Why not FP for Money?

Alex Martelli aleaxit at yahoo.com
Sun Sep 26 05:09:15 EDT 2004


Andrew Dalke <adalke at mindspring.com> wrote:
   ...
> Suppose Python3.0 goes the other way and uses decimal as
> the native number type and requires some suffix for floats?
> 
>    x = 3.04      # this is a decimal
>    y = 3.14159f  # this is an IEEE 754 float

I'd like that.  But, playing devil's advocate: there would be no harm
done if 3.04d meant just the same thing as 3.04 without a suffix.

So, e.g., Python 2.5 would let you spell out explicitly 3.04d or 3.04f.
If you didn't, writing just 3.04, that would currently default to the
same as 3.04f for backwards compatibility.  In Python 3.0 the 3.04d and
3.04f forms would remain and bare 3.04 would change meaning -- perhaps
it might be arranged to go through a time where at least optionally
warning would be given (not by default, but with a -W switch or so -- in
"late" Python 2.* warning that 3.04 changes meaning in Python 3.0, in
early Python 3.* warning that 3.04 used to mean something different in
Python 2.*).  So, even though I don't particularly love the proposed
syntax, it seems that at least a good migration path would exist.

> > But you sure find it more convenient to type (1.12+2.9i), don't you?
> 
> My point is that I find it more convient that most
> objects get created via the same call-style interface.
> I would find
> 
>    s = url"http://www.python.org/"
> 
> more convenient to type than
> 
>    s = urllib.urlopen("http://www.python.org/").read()
> 
> Doesn't mean I want it.

While I unfortunately don't think we can get there from here, I
sometimes toy with the idea of making some <name><separator><content>
form be taken by the parser as equivalent to <name>(stringifiedcontent),
basically giving an alternative syntax for calls that's suitable for
literals -- with the semantic twist that the call happens during parse
time and the <name> must be known at that time in some suitable
namespace.

The problem is determining what separator is suitable, how does one tell
when the content ends, etc.  Strawman proposal to show concrete
examples: let's have a 'binary @' like unary @ is used for decorators,
and say content ends at nonescaped whitespace.  Then one could have:

x = d at 3.14 + d at 0.21

meaning

x = d('3.14') + d('0.21')

with the calls done at compile-time if 'd' is previously injected into
some suitable namespace (not __builtins__, I think; rather, some other
special module which is not normally accessed in the usual runtime
lookup rules, so that such names can't be accidentally trampled).

Similarly, s=url at http://www.python.org/ would call such a 'url' named
factory, which in turn could urlopen and read, or whatever.

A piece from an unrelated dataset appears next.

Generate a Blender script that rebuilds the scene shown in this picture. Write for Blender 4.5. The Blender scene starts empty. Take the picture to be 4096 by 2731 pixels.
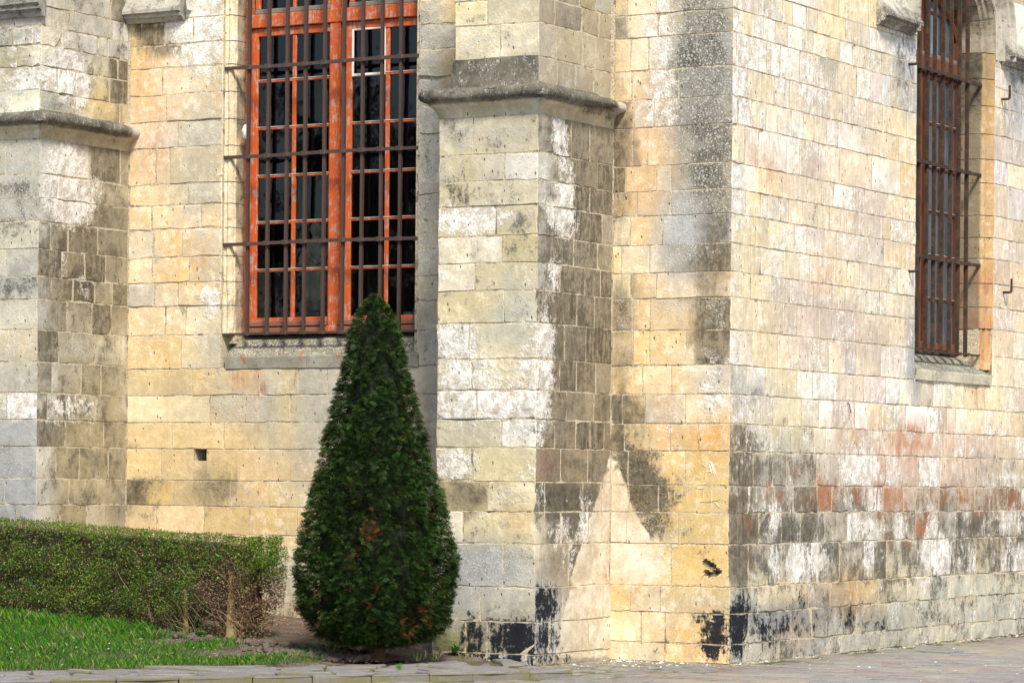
import bpy, math, random
import numpy as np
from mathutils import Vector, noise as mnoise

C = bpy.context.scene
COL = C.collection
random.seed(11)
rng = np.random.default_rng(7)
R = math.radians

# ------------------------------------------------------------------ camera
# building axes: X along the front wall, Y along the side wall, corner of the church at the origin
YAW, ROLL, FOCAL = 0.52487, 0.00893, 111.98
fw = Vector((-math.sin(YAW), math.cos(YAW), 0)); rt = Vector((math.cos(YAW), math.sin(YAW), 0)); up = Vector((0, 0, 1))
cx = rt * math.cos(ROLL) + up * math.sin(ROLL)
cy = up * math.cos(ROLL) - rt * math.sin(ROLL)
cam = bpy.data.cameras.new('camera'); camo = bpy.data.objects.new('camera', cam); COL.objects.link(camo)
from mathutils import Matrix
m = Matrix((cx, cy, -fw)).transposed().to_4x4(); m.translation = Vector((12.3923, -25.2389, 1.6)); camo.matrix_world = m
cam.lens = FOCAL; cam.sensor_width = 36; cam.sensor_fit = 'HORIZONTAL'
cam.shift_x = 0.00121; cam.shift_y = 0.13574; cam.clip_end = 1500; cam.clip_start = 0.5
C.camera = camo

# ------------------------------------------------------------------ light: thin bright overcast
SUN_EL, SUN_AZ = R(48), R(138)          # azimuth measured clockwise from +Y
w = bpy.data.worlds.new('World'); C.world = w; w.use_nodes = True
nt = w.node_tree; bg = nt.nodes['Background']
sky = nt.nodes.new('ShaderNodeTexSky'); sky.sky_type = 'NISHITA'; sky.sun_disc = False
sky.sun_elevation = SUN_EL; sky.sun_rotation = SUN_AZ; sky.air_density = 1.0; sky.dust_density = 1.6; sky.ozone_density = 0.6
nt.links.new(sky.outputs[0], bg.inputs[0]); bg.inputs[1].default_value = 0.10
sl = bpy.data.lights.new('sun', 'SUN'); sl.energy = 2.9; sl.angle = R(11); sl.color = (1.0, 0.935, 0.82)
so = bpy.data.objects.new('sun', sl); COL.objects.link(so)
sd = Vector((math.sin(SUN_AZ) * math.cos(SUN_EL), math.cos(SUN_AZ) * math.cos(SUN_EL), math.sin(SUN_EL)))
so.rotation_euler = sd.to_track_quat('Z', 'Y').to_euler()
C.view_settings.view_transform = 'Standard'; C.view_settings.look = 'None'
C.view_settings.exposure = 0.95; C.view_settings.gamma = 1.0; C.view_settings.use_curve_mapping = False
C.cycles.max_bounces = 6; C.cycles.diffuse_bounces = 3; C.cycles.glossy_bounces = 3; C.cycles.transparent_max_bounces = 16
C.cycles.use_denoising = True
try:
    C.cycles.denoising_prefilter = 'ACCURATE'
except Exception:
    pass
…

The alternative syntax <name><string> is also attractive for most uses,
it matches existing u'foo' and r'fee' uses, but has the unfortunate
connotation of 'stringiness' which might make d'3.14' not quite as
attractive as d at 3.14 (personally I like it better, but that's just
because the @ splat is SO ugly;-).  Yet other alternatives might include
parentheses-like separators to indicate compiletime rather than runtime
call (and implied stringification, lexically speaking), say d{3.14} and
url{http://www.python.org}.

One way or another, what I really dream of is an _extensible_ syntax to
get arbitrary factories with names called at compiletime on string
contents, once the names have been registered in the namespace dedicated
to that task.  Yeah, I'm aware that this might be abused to make the
equivalent of a full-fledged macro system, with the attendant problems.
I've toyed also with hypotheses on how to ameliorate that, e.g. making
the dedicated namespace "write-once" -- if any code ever tries rebinding
a name in that space, it gets an exception.  But for all these musings,
"we can't get there from here" IS quite possible.